Moreover, with respect to its obligation to make this $ 1.6 million capital contribution clearly called for under the Agreement, CC&F only states that it “maintains that RCG has long since waived its rights under the Operating Agreement to make such a demand, and/or that CC&F has already made the required payment to the JV by alternative means which RCG expressly accepted.” (emphasis supplied) It provides no further detail or any evidentiary support for this very general and curiously alternative declaration.  Indeed, the emails that CC&F’s principal sent to RCG’s principal in February 3, 2017 do not appear to support the averment:  “my confidence in a favorable decision has grown though I cannot be sure that the timing of the decision can be counted upon any earlier.  Therefore, I do not want to invest in making any pay down to take on this project with a new partner. If still acceptable to you, I would revert to the terms below[4], noting, of course that you told me that the initial amount of the pay down was not enough.”  In any event, for the purposes of this motion, it is sufficient to note that CC&F has not carried its burden of factually establishing a likelihood of success on its claim that RCG’s request that CC&F make the capital contribution required under the Agreement in return for RCG agreeing to forebear on its right to sell the Property is a violation of the covenant.  See NACCO Indus., Inc. v. Applica Inc., 997 A.2d 1, 20 (Del. Ch. 2009) (The implied covenant “does not apply when the subject at issue is expressly covered by the contract.”)

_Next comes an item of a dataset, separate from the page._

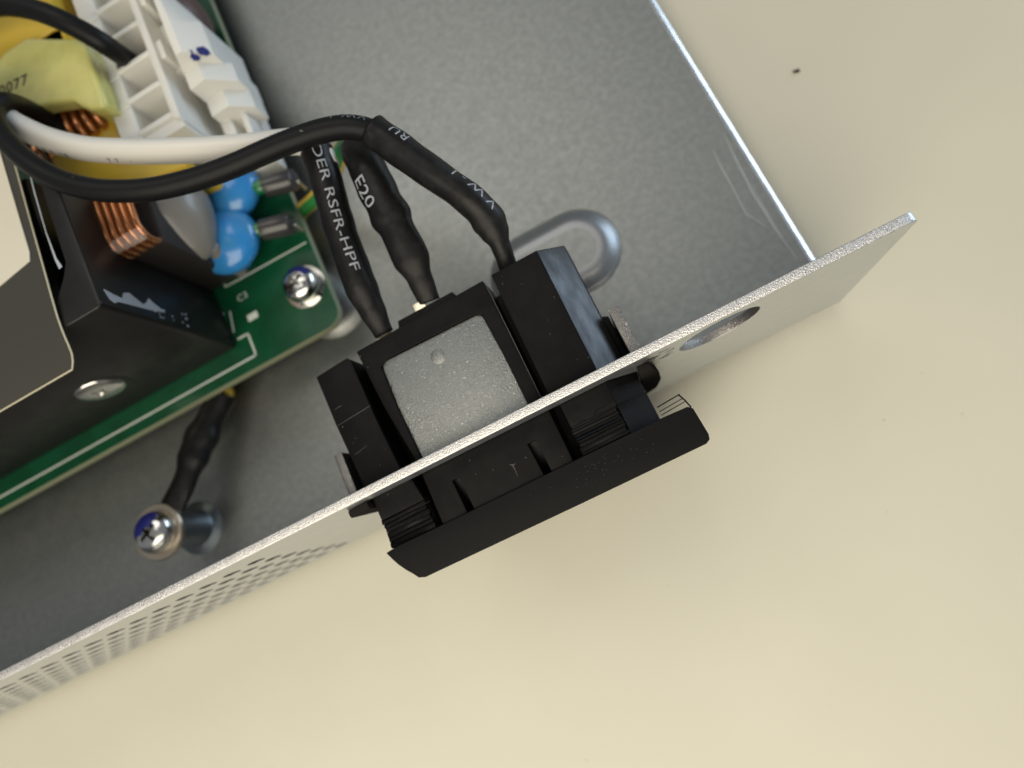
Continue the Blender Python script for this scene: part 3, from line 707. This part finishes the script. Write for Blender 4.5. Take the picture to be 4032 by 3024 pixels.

For the foregoing reasons, CC&F’s motion for a preliminary injunction is DENIED.



Mitchell H. Kaplan

Justice of the Superior Court

Dated: April 6, 2017





[1] The JV took all actions with respect to the Property in the name of the owner, 135 Wells.

[2] CC&F’s original Verified Complaint asserted that by invoking its rights under Section 9.3, RCG was breaching its fiduciary duty to CC&F.  CC&F has abandoned that claim.

[3] More specifically, CCF’s argument is that “the Agreement requires any sale be “commercially reasonable” and on specified “terms” that Delaware law equates to a fair price.” As reflected above, that is not what the Agreement actually states.

[4] The “terms below” refer to an earlier email in which CC&F agreed to make $ 600,000 payment with $ 1 million to follow in 90 days in return for forbearance.